[To be done]:
Set the listing down again exactly, please, apart from its pictures.
####################
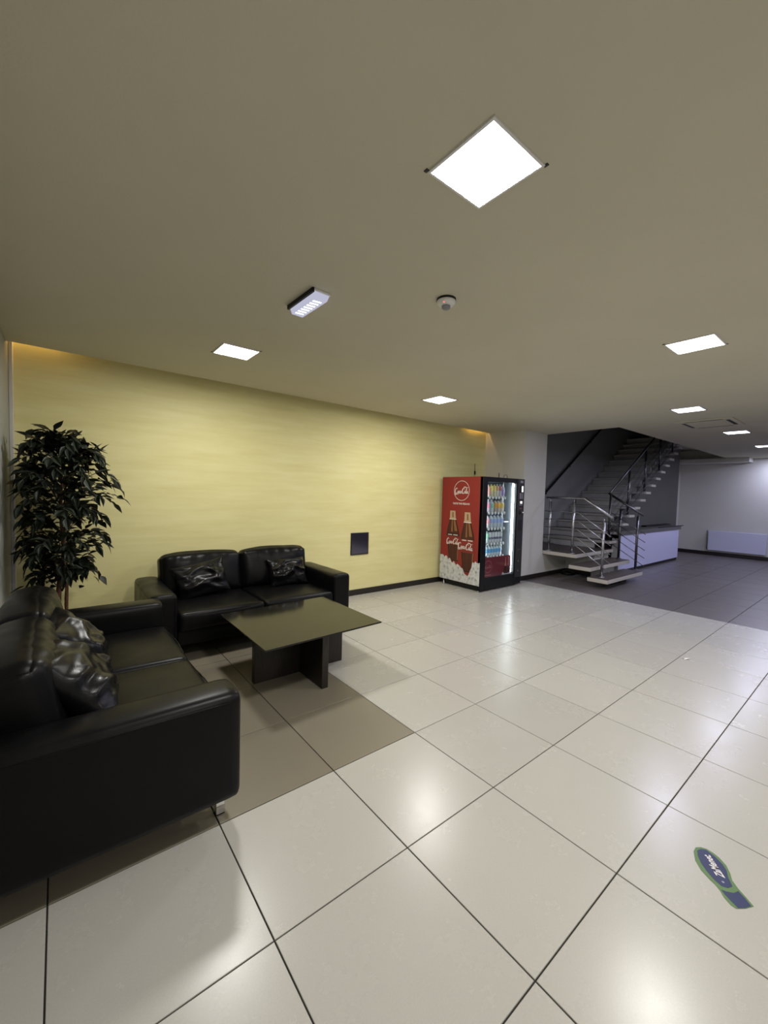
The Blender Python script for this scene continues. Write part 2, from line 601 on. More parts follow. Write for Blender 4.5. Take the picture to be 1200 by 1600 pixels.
# cove light in the slot
for i, (xa, xb, lab) in enumerate(((XL + 0.03, 0.10, 'warm light strip in the ceiling slot at the left corner'), (5.80, 6.28, 'warm light strip in the ceiling slot above the vending machine'))):
    yy = 2.86 if i == 0 else 3.045
    t = thing('cove_light', lab, 'light', (0, 0, 0))
    obj('housing', box(xa, xb, YW - 0.022, YW - 0.001, H + 0.15, H + 0.19), M['white_plastic'], t)
    obj('led_strip', box(xa + 0.005, xb - 0.005, YW - 0.020, YW - 0.003, H + 0.146, H + 0.150), M['cove'], t)

# ------------------------------------------------------------------ ceiling lamps
def lamp(x, y, s, label, m):
    t = thing('ceiling_light', label, 'light', (x, y, H), 0, 'square LED panels in the ceiling')
    fb = bmesh.new()
    o, i = s / 2 + 0.009, s / 2
    for a in ((-o, o, -o, -i), (-o, o, i, o), (-o, -i, -i, i), (i, o, -i, i)):
        add_box(fb, *a, -0.007, 0.0)
    obj('frame', fb, M['white_plastic'], t)
    db = bmesh.new()
    add_box(db, -i, i, -i, i, -0.005, -0.001)
    obj('diffuser', db, m, t)
    ld = bpy.data.lights.new('panel_light', 'AREA')
    ld.shape = 'SQUARE'
    ld.size = s * 0.99
    ld.spread = LAMP_SPREAD
    near = m is M['lamp_near']
    ld.color = LAMP_NEAR if near else LAMP_FAR
    ld.energy = LAMP_WATT if near else LAMP_WATT * 0.84
    lo = bpy.data.objects.new('panel_light', ld)
    COL.objects.link(lo); lo.parent = t
    lo.location = (0, 0, -0.0055)
    for sx in (-1, 1):
        obj('clip', box(sx * (o + 0.006) - 0.006, sx * (o + 0.006) + 0.006, -sx * o - 0.008, -sx * o + 0.008, -0.003, 0.0), M['panel_grey'], t)
    return t
lamp(1.252, -0.845, 0.274, 'nearest square LED ceiling panel, largest and brightest in view', M['lamp_near'])
lamp(1.24, 1.755, 0.285, 'square LED ceiling panel above the sofas, nearest the yellow wall at left', M['lamp_near'])
lamp(3.75, 1.765, 0.29, 'square LED ceiling panel in front of the yellow wall toward the vending machine', M['lamp_near'])
lamp(3.78, -0.83, 0.29, 'second LED ceiling panel, at the right over the open cream floor', M['lamp_near'])
lamp(6.38, -0.11, 0.29, 'LED ceiling panel just before the ceiling air conditioner', M['lamp_far'])
lamp(8.95, -0.11, 0.29, 'LED ceiling panel just beyond the ceiling air conditioner', M['lamp_far'])
lamp(11.45, -0.11, 0.29, 'small distant LED ceiling panel cut by the right picture edge', M['lamp_far'])
lamp(13.95, -0.11, 0.29, 'LED ceiling panel close to the far wall over the radiator', M['lamp_far'])
lamp(6.38, -2.7, 0.29, 'LED ceiling panel on the far side of the passage', M['lamp_far'])
lamp(11.45, -2.7, 0.29, 'LED ceiling panel at the far right end of the passage', M['lamp_far'])
lamp(1.25, -3.45, 0.29, 'LED ceiling panel behind the camera on the left', M['lamp_near'])
lamp(3.78, -3.45, 0.29, 'LED ceiling panel behind the camera on the right', M['lamp_near'])

# emergency light
t = thing('emergency_light', 'small oblong emergency light on the ceiling with glowing LED bars', 'light', (1.257, 0.49, H), 0.02)
obj('base', box(-0.052, 0.062, -0.160, 0.160, -0.014, 0, 0.003, 1), M['white_plastic'], t)
obj('gasket', box(-0.064, -0.052, -0.160, 0.160, -0.026, 0), M['black'], t)
bm = bmesh.new()
add_prism(bm, [(-0.050, -0.014), (0.056, -0.014), (0.040, -0.050), (-0.036, -0.050)], -0.150, 0.150, 'y')
obj('diffuser', bm, M['em_body'], t)
for k in range(7):
    y = -0.108 + k * 0.036
    bm = bmesh.new()
    add_prism(bm, [(-0.030, y - 0.004), (0.020, y - 0.012), (0.020, y - 0.002), (-0.030, y + 0.008)], -0.053, -0.0495)
    obj('led_bar', bm, M['em_led'], t)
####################
[Written response]:
The Blender Python script for this scene continues. Write part 2, from line 601 on. More parts follow. Write for Blender 4.5. Take the picture to be 1200 by 1600 pixels.
# cove light in the slot
for i, (xa, xb, lab) in enumerate(((XL + 0.03, 0.10, 'warm light strip in the ceiling slot at the left corner'), (5.80, 6.28, 'warm light strip in the ceiling slot above the vending machine'))):
    yy = 2.86 if i == 0 else 3.045
    t = thing('cove_light', lab, 'light', (0, 0, 0))
    obj('housing', box(xa, xb, YW - 0.022, YW - 0.001, H + 0.15, H + 0.19), M['white_plastic'], t)
    obj('led_strip', box(xa + 0.005, xb - 0.005, YW - 0.020, YW - 0.003, H + 0.146, H + 0.150), M['cove'], t)

# ------------------------------------------------------------------ ceiling lamps
def lamp(x, y, s, label, m):
    t = thing('ceiling_light', label, 'light', (x, y, H), 0, 'square LED panels in the ceiling')
    fb = bmesh.new()
    o, i = s / 2 + 0.009, s / 2
    for a in ((-o, o, -o, -i), (-o, o, i, o), (-o, -i, -i, i), (i, o, -i, i)):
        add_box(fb, *a, -0.007, 0.0)
    obj('frame', fb, M['white_plastic'], t)
    db = bmesh.new()
    add_box(db, -i, i, -i, i, -0.005, -0.001)
    obj('diffuser', db, m, t)
    ld = bpy.data.lights.new('panel_light', 'AREA')
    ld.shape = 'SQUARE'
    ld.size = s * 0.99
    ld.spread = LAMP_SPREAD
    near = m is M['lamp_near']
    ld.color = LAMP_NEAR if near else LAMP_FAR
    ld.energy = LAMP_WATT if near else LAMP_WATT * 0.84
    lo = bpy.data.objects.new('panel_light', ld)
    COL.objects.link(lo); lo.parent = t
    lo.location = (0, 0, -0.0055)
    for sx in (-1, 1):
        obj('clip', box(sx * (o + 0.006) - 0.006, sx * (o + 0.006) + 0.006, -sx * o - 0.008, -sx * o + 0.008, -0.003, 0.0), M['panel_grey'], t)
    return t
lamp(1.252, -0.845, 0.274, 'nearest square LED ceiling panel, largest and brightest in view', M['lamp_near'])
lamp(1.24, 1.755, 0.285, 'square LED ceiling panel above the sofas, nearest the yellow wall at left', M['lamp_near'])
lamp(3.75, 1.765, 0.29, 'square LED ceiling panel in front of the yellow wall toward the vending machine', M['lamp_near'])
lamp(3.78, -0.83, 0.29, 'second LED ceiling panel, at the right over the open cream floor', M['lamp_near'])
lamp(6.38, -0.11, 0.29, 'LED ceiling panel just before the ceiling air conditioner', M['lamp_far'])
lamp(8.95, -0.11, 0.29, 'LED ceiling panel just beyond the ceiling air conditioner', M['lamp_far'])
lamp(11.45, -0.11, 0.29, 'small distant LED ceiling panel cut by the right picture edge', M['lamp_far'])
lamp(13.95, -0.11, 0.29, 'LED ceiling panel close to the far wall over the radiator', M['lamp_far'])
lamp(6.38, -2.7, 0.29, 'LED ceiling panel on the far side of the passage', M['lamp_far'])
lamp(11.45, -2.7, 0.29, 'LED ceiling panel at the far right end of the passage', M['lamp_far'])
lamp(1.25, -3.45, 0.29, 'LED ceiling panel behind the camera on the left', M['lamp_near'])
lamp(3.78, -3.45, 0.29, 'LED ceiling panel behind the camera on the right', M['lamp_near'])

# emergency light
t = thing('emergency_light', 'small oblong emergency light on the ceiling with glowing LED bars', 'light', (1.257, 0.49, H), 0.02)
obj('base', box(-0.052, 0.062, -0.160, 0.160, -0.014, 0, 0.003, 1), M['white_plastic'], t)
obj('gasket', box(-0.064, -0.052, -0.160, 0.160, -0.026, 0), M['black'], t)
bm = bmesh.new()
add_prism(bm, [(-0.050, -0.014), (0.056, -0.014), (0.040, -0.050), (-0.036, -0.050)], -0.150, 0.150, 'y')
obj('diffuser', bm, M['em_body'], t)
for k in range(7):
    y = -0.108 + k * 0.036
    bm = bmesh.new()
    add_prism(bm, [(-0.030, y - 0.004), (0.020, y - 0.012), (0.020, y - 0.002), (-0.030, y + 0.008)], -0.053, -0.0495)
    obj('led_bar', bm, M['em_led'], t)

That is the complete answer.